Was he going to bring in a share-milker himself?
"Oh no. Dairy farming really isn't that hard. I have 140 cows and 300 acres. I milk the cows twice and day and occasionally mend a fence, but most of the work is done by machine. I probably have to work two and a half hours per day. I just let them roam free among 30 paddocks. If they were in a barn, it would be more work."
Did the government fix the price of milk and buy up huge mountains of cheese like in the US?
"The dairy industry is completely unsubsidized... has been so for about 10 years. Prices have been good lately."
What about cheese? Wouldn't there be good money in making non-generic cheese.
"The average Kiwi consumer hasn't any interest in gourmet cheese."
I went back to the buffet in one of the panorama cars. The least disgusting item on the menu was a semi-greasy lamburger. As I was ordering, another backpacker came up and took out his checkbook to pay, then hesitated.

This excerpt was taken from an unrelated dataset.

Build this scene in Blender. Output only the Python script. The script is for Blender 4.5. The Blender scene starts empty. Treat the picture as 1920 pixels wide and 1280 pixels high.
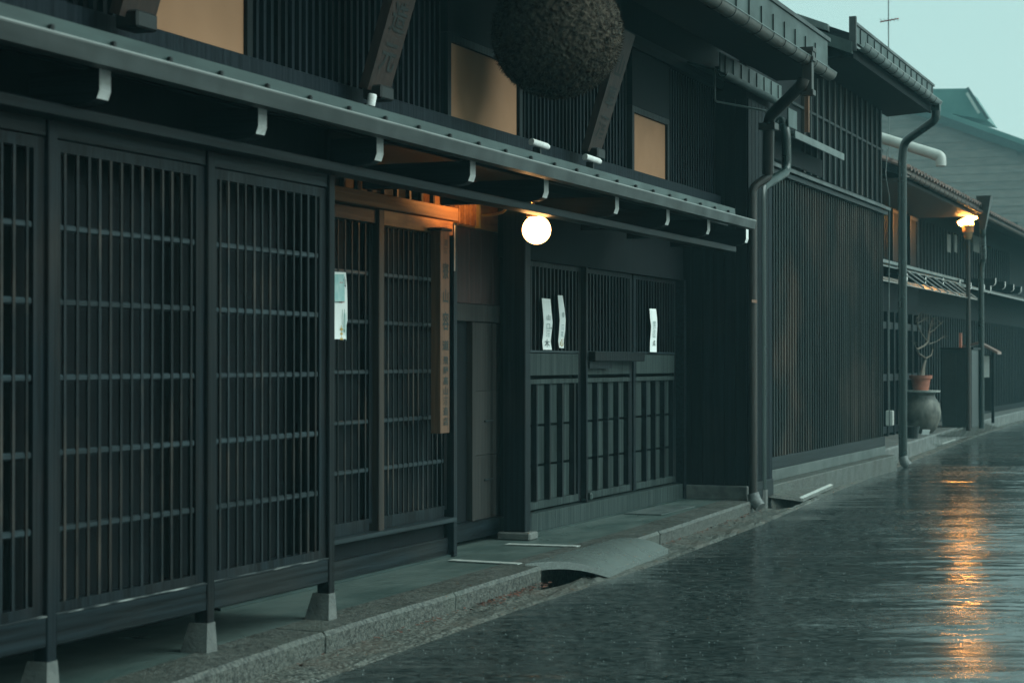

"I'm not sure this will be my last trip to the buffet. Would you mind keeping a tab for me and I'll come back at the end to settle the bill?" he inquired.
The request was immediately granted and it reminded me of how few extended consumer transactions there are in America. The issue of trust or distrust never comes up because all transactions are immediately settled or an agreement is enshrined in a written contract.
When I got back to my seat, Alex's kids were as rowdy as ever. His wife Bev threatened them with physical violence, but never carried out any of the threats. I asked them old they were and then told them that I was almost that age myself, yet had no kids, no wife, no farm, and no career.
"We got married when I was 24," Alex said. "I'm not sure that it would have been good to wait any longer. Our friends who stay single until they are 30 keep living with boyfriends or girlfriends and breaking up. They say that it is good practice for marriage, but I think it is just good practice for divorce. You get comfortable with the idea of leaving someone you once loved and getting on with your life, you learn that you can be OK without whoever was your partner."